As a citizen and taxpayer, I always get nervous when the government creates another layer of bureaucracy (the PCAOB). And I’ve been hearing a lot lately about how much financial business is moving to London and other places, away from New York and the US, to get away from Sarbox.
These are legitimate concerns, I think. But as for trade promo, what does Sarbox require? As I understand the requirements, they could be summarized in simplest form as:
- Full audit trail from plan to settlement
- Have a system that accurately tracks what promotion was planned, what actually happened, and what you paid for it
- All changes and deviations must be documented
- Program rules must be documented and appropriately enforced
- Full auditable proof of cost and performance
- There must be documentation of what you paid for
- All funds must be fully and accurately reconciled
As the saying goes: If life hands you a lemon, make lemonade. I can think of three varieties of Sarbox lemonade that can probably be made by most companies, and there are no doubt others that are specific to your company, based on the findings of your internal audits and the process re-engineering done to achieve compliance.
Sarbox Lemonade Recipe #1: Deductions and Post-Audits
If you are doing what Sarbox requires in regard to trade promotion, you should have virtually no unidentifiable authorized deductions for trade promotion.
Hard to believe, but true. Let’s look at a (very simple) schematic of a properly-functioning trade promotion process under Sarbox:
If you are actually doing this – if you and your trade partners are agreeing to a plan up-front, and the execution of the promotion matches the plan, and it’s all documented – how could there ever be a trade promotion deduction you don’t recognize?
Okay, I know this is the real world, and stuff happens – there will be exceptions. But they should truly be exceptions, meaning that there should be few. The exceptions themselves can be made into a positive, because they can become your measuring stick – the number of exceptions tells you the degree to which you are noncompliant with Sarbox.

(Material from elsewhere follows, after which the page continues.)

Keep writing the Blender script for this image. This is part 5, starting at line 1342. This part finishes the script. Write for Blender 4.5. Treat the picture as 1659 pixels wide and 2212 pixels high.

For the same reasons noted above, there should be virtually no post-audits.
Sarbox Lemonade Recipe #2: Outsourcing
What is your company set up to be? A manufacturer/marketer of (fill in the blank) or a paperwork processor? There’s no good reason anymore for keeping the administrative aspects of your trade promotion program in-house.
You’ve outsourced payroll, HR, and a good many other paperwork functions, but you kept trade promotion inside, in large part because it was too unruly and uncontrollable. You wanted it where you could keep an eye on it.
That’s not necessary today – not now that you have Sarbox-compliant processes in place. You still will have the upfront planning done internally, of course, but all the back-end paperwork processing – all the collection and checking of documentation, and the issuance of payments or matching of deductions – can be done outside, by companies set up to do that sort of stuff.
Sarbox Lemonade Recipe #3: Documentation/Analytics
Now that Sarbox has enabled you to get your trade spending under control, and to track what you are spending the money on, you now have the opportunity to measure its effectiveness. The documentation of performance gives you the information you need to fully understand exactly what sort of promotion your retailers are doing for you – matching this up with their sales reports will tell you what sort of promotion works, and will give you the opportunity, in the next planning cycle, to do more of what works and less of what doesn’t.
You may or may not like Sarbanes-Oxley. It may or may not be a good law. But, properly used, it can be turned to your competitive advantage.